A nation on the move – still
In this report, we follow up on previous OM research conducted by SPT in 2005 and 2006, and build on our narratives of the lives of particular families and informal settlements from 2005 to 2010. The story is a grim one, with many of those we remembered now prematurely dead, and others living in unspeakable poverty.
The four detailed case studies in this report illustrate the lives of extreme hardship that have driven Zimbabweans from one place of abode to another in the last five years. In urban Bulawayo, we found that 80% of people on our target sites had moved on between 2005 and 2010. We found that people in the informal settlements in Bulawayo have moved an average of 4,2 times in the last five years – to end up exactly where they started out – only to be evicted again in July 2010! And we found that Zimbabweans who have travelled as far as the Western Cape have lived in up to seven places in the last five years, and are also once more on the move, chasing seasonal employment and fleeing xenophobia.
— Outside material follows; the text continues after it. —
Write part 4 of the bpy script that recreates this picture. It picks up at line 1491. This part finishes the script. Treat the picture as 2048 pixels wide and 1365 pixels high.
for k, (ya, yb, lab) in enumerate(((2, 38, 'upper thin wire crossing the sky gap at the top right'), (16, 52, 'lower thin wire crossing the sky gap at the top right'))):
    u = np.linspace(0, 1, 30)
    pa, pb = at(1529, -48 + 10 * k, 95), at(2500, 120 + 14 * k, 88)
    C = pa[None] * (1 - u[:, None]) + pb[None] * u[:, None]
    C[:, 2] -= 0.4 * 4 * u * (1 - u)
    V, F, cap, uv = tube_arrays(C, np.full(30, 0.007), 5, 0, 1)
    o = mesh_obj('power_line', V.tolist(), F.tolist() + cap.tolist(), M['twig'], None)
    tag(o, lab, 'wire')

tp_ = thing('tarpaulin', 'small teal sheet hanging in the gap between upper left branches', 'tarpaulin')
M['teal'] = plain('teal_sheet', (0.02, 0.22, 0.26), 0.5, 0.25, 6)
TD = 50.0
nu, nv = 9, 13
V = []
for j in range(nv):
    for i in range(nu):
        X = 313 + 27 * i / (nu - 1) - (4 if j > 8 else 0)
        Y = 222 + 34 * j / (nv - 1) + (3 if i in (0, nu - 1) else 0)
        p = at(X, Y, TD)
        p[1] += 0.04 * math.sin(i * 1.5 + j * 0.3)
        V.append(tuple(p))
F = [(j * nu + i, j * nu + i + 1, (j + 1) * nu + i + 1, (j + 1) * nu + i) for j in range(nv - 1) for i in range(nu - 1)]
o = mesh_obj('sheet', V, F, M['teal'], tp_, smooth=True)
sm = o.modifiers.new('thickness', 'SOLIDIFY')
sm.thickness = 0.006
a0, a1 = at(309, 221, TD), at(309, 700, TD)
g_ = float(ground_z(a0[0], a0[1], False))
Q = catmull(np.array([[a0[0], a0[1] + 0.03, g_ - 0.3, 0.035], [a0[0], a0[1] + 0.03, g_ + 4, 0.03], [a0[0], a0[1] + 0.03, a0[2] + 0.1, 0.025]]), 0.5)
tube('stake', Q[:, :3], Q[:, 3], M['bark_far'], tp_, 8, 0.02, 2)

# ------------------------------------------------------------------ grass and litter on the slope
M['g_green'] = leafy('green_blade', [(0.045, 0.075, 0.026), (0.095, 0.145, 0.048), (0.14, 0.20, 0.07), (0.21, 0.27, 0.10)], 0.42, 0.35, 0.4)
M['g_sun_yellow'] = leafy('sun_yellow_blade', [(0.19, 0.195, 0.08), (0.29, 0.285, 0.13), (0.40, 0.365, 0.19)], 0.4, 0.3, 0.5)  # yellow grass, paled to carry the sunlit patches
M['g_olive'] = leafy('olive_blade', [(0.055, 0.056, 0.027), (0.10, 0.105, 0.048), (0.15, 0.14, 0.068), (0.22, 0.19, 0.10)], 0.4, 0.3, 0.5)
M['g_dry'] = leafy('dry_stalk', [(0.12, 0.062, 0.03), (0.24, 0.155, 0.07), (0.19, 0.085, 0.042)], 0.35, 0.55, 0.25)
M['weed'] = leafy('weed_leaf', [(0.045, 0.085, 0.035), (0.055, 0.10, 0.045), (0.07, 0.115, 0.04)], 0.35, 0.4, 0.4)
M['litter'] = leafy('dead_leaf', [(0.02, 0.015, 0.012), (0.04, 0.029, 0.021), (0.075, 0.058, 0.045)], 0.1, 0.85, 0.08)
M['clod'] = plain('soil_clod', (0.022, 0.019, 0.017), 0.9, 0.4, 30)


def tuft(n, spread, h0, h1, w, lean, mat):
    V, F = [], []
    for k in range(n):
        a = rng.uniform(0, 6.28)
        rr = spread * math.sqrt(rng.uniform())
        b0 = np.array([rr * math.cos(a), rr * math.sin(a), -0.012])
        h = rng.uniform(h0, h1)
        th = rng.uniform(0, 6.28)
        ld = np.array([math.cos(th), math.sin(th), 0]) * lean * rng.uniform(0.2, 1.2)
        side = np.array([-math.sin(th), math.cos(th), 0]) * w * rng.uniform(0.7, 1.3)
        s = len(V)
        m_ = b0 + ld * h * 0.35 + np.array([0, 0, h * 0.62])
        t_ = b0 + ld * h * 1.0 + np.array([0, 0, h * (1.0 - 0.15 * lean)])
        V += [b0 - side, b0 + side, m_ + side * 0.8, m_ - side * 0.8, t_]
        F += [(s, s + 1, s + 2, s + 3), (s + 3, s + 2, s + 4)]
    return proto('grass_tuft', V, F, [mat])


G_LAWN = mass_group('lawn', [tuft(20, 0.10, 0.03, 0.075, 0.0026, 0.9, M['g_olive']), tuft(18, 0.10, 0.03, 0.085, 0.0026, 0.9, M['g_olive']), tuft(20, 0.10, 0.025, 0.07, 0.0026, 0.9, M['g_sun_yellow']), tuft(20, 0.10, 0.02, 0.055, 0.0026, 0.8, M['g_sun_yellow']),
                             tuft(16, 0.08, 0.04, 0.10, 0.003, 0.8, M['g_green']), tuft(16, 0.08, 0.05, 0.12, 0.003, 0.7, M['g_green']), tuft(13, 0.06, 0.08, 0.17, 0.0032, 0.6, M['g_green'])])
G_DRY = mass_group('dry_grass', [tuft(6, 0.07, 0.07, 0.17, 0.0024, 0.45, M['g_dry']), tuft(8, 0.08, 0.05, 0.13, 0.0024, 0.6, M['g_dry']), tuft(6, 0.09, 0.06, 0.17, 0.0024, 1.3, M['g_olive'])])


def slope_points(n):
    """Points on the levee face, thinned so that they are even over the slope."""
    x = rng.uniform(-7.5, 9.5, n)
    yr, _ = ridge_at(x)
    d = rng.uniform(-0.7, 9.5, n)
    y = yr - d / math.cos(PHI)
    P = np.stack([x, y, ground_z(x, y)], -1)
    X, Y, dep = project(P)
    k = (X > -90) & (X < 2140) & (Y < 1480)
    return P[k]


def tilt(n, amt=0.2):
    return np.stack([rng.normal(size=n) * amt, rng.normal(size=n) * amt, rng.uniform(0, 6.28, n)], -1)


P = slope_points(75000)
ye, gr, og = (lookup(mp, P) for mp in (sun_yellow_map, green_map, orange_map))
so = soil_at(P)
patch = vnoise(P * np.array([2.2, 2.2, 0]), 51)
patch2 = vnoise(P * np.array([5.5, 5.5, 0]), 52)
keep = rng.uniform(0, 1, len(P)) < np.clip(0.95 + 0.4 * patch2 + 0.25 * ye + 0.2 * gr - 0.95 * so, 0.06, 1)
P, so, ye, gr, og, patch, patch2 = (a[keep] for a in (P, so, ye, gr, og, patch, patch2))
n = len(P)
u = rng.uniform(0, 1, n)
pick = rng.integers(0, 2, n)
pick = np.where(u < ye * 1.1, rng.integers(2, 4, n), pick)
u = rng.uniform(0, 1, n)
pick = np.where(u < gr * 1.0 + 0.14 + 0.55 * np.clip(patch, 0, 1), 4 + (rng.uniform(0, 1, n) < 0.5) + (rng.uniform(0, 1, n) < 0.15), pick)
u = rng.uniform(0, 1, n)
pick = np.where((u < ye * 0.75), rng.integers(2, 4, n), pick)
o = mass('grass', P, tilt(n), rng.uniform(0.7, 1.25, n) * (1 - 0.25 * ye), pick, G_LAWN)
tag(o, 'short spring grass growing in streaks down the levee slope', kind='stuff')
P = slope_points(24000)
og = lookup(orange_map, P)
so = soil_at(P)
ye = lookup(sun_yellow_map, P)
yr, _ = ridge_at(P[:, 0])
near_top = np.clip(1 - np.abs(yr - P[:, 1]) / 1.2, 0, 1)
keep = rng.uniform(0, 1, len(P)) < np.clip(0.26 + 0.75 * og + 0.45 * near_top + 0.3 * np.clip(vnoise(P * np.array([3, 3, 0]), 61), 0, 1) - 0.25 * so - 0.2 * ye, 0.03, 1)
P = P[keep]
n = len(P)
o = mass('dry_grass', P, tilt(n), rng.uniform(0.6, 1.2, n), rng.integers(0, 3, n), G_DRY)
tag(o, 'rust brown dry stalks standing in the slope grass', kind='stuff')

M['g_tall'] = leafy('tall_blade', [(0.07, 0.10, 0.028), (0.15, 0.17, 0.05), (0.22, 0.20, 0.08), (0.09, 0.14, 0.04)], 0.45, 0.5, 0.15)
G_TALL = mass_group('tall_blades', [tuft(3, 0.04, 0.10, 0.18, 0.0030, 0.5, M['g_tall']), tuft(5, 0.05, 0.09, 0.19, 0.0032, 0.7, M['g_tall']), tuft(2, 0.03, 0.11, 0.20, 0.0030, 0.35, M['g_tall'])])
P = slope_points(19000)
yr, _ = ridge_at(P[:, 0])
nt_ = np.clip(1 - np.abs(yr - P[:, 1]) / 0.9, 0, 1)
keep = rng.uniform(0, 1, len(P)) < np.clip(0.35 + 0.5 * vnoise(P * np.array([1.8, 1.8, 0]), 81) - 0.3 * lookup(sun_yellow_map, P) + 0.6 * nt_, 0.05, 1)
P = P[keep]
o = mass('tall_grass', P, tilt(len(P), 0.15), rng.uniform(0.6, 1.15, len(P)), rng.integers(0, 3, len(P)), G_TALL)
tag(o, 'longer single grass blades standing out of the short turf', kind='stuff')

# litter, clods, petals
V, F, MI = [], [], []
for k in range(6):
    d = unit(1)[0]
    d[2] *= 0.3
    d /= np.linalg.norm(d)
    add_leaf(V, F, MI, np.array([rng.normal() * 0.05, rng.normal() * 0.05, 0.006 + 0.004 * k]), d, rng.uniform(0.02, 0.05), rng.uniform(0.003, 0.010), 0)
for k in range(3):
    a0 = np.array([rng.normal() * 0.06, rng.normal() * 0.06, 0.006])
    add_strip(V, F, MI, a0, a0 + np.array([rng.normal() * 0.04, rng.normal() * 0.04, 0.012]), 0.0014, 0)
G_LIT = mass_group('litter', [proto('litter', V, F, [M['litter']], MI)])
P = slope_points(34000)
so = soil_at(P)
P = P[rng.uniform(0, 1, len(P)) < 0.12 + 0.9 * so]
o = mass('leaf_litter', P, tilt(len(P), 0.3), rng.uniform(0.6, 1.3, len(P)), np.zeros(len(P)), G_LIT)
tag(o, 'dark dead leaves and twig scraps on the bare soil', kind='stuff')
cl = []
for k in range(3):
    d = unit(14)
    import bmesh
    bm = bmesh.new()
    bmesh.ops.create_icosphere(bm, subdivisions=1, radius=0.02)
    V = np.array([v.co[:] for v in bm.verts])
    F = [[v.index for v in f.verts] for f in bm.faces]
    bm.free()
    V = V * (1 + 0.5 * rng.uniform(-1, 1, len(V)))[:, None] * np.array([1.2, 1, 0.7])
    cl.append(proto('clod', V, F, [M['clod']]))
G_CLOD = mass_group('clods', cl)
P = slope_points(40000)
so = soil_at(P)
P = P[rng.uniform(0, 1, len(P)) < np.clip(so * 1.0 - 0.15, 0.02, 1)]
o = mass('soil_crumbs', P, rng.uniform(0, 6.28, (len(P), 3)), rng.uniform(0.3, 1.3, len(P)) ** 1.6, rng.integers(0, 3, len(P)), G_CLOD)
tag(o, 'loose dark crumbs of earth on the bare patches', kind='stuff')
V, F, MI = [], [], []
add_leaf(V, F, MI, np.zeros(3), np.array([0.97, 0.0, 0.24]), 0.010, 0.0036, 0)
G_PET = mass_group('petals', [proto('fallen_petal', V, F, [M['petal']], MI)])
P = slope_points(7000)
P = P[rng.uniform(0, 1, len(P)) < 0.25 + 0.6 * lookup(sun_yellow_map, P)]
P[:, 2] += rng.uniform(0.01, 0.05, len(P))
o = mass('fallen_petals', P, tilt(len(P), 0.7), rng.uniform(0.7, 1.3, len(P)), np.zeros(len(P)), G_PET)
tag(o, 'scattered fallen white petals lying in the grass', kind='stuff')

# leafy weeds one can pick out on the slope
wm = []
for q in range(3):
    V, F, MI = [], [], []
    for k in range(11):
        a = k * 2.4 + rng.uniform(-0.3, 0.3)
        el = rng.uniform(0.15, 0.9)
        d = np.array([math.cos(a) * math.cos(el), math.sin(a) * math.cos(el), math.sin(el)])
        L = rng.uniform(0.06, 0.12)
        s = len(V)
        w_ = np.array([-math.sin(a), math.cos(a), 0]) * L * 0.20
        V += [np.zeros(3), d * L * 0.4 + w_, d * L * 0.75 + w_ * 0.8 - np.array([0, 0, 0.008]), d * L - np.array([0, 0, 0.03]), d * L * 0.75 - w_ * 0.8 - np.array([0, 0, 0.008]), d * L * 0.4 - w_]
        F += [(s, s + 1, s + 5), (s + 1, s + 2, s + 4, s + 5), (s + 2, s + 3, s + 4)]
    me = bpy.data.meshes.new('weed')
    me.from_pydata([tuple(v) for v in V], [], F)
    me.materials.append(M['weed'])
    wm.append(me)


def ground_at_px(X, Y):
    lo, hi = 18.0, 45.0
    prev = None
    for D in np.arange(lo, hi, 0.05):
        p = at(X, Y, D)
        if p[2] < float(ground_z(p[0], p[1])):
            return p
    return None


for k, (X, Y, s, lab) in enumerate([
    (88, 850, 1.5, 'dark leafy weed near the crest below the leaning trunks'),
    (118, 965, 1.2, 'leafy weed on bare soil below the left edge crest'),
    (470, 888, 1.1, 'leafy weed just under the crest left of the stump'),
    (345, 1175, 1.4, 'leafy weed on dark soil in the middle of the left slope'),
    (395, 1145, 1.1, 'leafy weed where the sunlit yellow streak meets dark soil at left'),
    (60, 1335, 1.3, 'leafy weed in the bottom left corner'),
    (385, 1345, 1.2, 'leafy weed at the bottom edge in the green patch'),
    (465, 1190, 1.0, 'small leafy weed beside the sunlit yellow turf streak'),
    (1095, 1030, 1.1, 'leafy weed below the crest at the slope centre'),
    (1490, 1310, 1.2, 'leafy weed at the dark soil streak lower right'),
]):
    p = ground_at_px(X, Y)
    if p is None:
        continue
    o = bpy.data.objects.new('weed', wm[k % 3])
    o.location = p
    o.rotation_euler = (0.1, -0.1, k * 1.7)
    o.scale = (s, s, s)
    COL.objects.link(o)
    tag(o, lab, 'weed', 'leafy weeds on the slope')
Zimbabwe’s population is in a state of flux and movement, and each move costs dearly in terms of lost possessions, interruption in access to services, and emotional stress. Families have been forced to live apart, with children in Zimbabwe living with grandparents while their parents earn abroad, or living in rural areas while their parents struggle to make money in the informal sector in the towns. The social fabric of Zimbabwe has been ripped apart.